Provided information:
************

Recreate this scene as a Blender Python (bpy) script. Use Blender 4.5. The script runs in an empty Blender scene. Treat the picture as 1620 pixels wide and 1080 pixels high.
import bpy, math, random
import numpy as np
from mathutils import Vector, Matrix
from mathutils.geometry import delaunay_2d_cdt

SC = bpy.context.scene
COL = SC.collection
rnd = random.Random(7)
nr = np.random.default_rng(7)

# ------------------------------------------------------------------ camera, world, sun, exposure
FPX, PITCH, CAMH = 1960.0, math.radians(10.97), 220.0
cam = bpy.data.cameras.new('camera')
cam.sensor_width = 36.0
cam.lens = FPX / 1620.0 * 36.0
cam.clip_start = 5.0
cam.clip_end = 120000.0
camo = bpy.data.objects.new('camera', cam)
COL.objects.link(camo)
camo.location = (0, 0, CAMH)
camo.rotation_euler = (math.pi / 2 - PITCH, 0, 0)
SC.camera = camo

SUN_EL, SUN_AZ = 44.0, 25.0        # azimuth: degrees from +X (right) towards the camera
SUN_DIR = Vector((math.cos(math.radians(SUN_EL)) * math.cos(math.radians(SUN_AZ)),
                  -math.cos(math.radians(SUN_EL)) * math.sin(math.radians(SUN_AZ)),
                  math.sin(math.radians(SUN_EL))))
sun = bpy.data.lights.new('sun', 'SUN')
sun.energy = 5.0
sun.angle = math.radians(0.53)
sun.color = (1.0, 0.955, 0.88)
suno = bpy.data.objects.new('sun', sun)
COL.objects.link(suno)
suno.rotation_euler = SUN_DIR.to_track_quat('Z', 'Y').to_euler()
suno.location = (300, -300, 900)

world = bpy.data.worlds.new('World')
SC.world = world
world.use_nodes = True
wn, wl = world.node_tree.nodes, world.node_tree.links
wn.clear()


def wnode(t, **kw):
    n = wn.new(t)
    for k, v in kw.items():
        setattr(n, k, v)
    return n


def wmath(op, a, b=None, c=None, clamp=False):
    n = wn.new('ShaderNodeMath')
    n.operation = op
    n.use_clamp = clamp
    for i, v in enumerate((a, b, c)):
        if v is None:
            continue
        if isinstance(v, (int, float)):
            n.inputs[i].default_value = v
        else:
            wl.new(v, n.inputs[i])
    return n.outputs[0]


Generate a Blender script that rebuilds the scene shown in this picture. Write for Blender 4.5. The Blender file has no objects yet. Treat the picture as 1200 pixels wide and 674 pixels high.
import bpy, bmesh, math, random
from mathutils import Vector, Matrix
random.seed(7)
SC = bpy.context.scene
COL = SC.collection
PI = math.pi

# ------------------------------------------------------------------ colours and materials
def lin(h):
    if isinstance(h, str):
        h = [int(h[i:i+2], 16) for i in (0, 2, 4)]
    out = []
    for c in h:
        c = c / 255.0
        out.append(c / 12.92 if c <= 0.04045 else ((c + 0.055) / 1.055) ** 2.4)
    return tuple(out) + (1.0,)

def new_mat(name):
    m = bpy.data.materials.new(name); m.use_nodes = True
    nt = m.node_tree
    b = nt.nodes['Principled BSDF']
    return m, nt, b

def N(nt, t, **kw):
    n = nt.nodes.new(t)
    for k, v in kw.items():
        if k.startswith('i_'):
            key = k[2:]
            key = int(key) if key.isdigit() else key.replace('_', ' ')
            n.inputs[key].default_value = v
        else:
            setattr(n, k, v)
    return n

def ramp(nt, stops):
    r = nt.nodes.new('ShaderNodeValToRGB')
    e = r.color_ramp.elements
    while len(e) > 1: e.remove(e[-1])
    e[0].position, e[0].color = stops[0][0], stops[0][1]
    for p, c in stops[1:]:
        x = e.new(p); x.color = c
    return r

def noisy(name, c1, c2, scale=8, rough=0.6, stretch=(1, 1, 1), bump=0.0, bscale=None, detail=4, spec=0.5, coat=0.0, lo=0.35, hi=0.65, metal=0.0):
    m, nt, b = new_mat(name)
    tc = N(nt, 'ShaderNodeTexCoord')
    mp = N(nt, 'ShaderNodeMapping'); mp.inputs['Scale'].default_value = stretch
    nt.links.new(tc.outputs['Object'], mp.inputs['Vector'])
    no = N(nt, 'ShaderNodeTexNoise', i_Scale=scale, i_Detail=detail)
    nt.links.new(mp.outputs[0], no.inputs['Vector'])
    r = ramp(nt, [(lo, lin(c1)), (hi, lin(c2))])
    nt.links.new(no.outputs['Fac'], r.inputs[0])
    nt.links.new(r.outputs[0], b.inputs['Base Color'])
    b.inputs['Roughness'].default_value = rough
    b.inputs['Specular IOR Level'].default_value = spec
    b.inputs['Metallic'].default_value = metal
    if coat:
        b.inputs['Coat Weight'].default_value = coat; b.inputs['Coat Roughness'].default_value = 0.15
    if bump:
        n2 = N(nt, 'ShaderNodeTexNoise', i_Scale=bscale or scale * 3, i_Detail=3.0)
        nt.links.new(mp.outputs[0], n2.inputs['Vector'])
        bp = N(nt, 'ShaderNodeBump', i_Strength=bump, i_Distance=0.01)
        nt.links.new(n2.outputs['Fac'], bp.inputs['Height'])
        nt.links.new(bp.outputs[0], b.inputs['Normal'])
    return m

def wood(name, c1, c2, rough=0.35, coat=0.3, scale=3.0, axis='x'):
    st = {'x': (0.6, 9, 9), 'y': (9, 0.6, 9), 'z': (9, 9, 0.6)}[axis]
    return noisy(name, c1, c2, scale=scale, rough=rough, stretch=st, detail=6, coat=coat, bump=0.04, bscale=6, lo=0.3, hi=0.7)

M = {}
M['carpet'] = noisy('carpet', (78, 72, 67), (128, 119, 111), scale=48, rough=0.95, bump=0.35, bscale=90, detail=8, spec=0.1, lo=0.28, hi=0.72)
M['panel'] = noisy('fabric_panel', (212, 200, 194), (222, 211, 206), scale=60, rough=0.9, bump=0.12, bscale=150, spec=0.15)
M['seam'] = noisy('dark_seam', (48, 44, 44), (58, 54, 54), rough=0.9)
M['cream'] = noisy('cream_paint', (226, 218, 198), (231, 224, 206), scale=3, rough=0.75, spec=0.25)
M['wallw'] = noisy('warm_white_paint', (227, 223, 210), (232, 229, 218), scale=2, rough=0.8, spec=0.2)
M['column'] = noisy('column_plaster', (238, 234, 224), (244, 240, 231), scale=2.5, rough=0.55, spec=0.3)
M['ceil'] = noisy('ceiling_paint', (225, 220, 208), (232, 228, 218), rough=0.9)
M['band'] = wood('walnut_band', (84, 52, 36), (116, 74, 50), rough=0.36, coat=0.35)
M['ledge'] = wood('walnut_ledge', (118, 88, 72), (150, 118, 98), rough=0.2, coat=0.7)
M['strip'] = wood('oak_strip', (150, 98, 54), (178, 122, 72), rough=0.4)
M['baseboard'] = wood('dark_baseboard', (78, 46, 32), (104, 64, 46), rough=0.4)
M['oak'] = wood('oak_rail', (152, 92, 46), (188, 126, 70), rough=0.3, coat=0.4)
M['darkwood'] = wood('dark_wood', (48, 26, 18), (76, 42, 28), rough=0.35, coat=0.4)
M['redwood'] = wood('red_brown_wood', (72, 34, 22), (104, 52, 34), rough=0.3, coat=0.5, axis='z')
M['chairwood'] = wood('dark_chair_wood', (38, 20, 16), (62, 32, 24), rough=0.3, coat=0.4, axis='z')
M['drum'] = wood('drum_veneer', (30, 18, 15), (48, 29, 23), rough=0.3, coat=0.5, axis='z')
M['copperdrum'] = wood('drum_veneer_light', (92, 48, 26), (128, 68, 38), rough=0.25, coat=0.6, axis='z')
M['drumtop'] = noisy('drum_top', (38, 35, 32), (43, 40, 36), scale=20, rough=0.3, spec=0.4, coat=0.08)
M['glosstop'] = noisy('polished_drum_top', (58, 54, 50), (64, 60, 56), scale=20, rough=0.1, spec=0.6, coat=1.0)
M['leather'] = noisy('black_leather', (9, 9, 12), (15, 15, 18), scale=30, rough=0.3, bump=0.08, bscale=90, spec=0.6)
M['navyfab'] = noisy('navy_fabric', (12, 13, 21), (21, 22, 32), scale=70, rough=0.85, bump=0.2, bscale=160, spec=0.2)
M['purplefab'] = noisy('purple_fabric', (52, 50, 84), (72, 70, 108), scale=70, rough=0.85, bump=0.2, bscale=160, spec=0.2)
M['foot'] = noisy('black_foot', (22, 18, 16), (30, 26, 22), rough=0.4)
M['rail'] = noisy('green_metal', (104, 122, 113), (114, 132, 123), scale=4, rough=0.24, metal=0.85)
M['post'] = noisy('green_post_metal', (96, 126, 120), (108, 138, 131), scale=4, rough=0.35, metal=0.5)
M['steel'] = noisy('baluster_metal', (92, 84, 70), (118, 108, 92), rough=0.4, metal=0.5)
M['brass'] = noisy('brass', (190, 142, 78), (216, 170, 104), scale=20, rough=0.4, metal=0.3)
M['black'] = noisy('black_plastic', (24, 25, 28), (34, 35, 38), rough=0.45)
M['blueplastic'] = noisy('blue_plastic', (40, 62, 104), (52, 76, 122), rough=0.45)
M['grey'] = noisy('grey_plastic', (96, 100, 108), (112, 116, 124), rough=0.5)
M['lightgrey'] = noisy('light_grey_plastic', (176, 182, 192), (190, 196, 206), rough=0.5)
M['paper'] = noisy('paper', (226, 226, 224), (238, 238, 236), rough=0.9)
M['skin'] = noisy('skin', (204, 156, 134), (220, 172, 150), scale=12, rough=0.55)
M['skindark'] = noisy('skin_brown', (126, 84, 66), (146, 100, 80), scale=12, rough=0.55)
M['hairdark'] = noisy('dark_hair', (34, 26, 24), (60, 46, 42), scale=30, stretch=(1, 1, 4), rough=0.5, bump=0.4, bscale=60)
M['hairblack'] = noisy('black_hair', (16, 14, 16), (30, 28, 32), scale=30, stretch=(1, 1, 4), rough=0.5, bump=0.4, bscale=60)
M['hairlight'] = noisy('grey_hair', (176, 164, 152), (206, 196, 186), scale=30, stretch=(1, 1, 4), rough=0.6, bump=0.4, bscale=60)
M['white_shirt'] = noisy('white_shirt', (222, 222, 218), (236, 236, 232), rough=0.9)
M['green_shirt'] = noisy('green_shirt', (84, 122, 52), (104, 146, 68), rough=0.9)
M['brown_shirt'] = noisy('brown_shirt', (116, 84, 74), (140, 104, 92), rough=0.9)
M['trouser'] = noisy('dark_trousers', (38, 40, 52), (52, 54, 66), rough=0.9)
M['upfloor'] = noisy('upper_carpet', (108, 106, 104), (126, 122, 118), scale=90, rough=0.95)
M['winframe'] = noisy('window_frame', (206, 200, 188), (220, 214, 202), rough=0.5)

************

What to work on: Please print exactly what appears from the first line of the data through the line with "SC.camera = camo", including both of those lines and nothing past them.

Problem solution:
Recreate this scene as a Blender Python (bpy) script. Use Blender 4.5. The script runs in an empty Blender scene. Treat the picture as 1620 pixels wide and 1080 pixels high.
import bpy, math, random
import numpy as np
from mathutils import Vector, Matrix
from mathutils.geometry import delaunay_2d_cdt

SC = bpy.context.scene
COL = SC.collection
rnd = random.Random(7)
nr = np.random.default_rng(7)

# ------------------------------------------------------------------ camera, world, sun, exposure
FPX, PITCH, CAMH = 1960.0, math.radians(10.97), 220.0
cam = bpy.data.cameras.new('camera')
cam.sensor_width = 36.0
cam.lens = FPX / 1620.0 * 36.0
cam.clip_start = 5.0
cam.clip_end = 120000.0
camo = bpy.data.objects.new('camera', cam)
COL.objects.link(camo)
camo.location = (0, 0, CAMH)
camo.rotation_euler = (math.pi / 2 - PITCH, 0, 0)
SC.camera = camo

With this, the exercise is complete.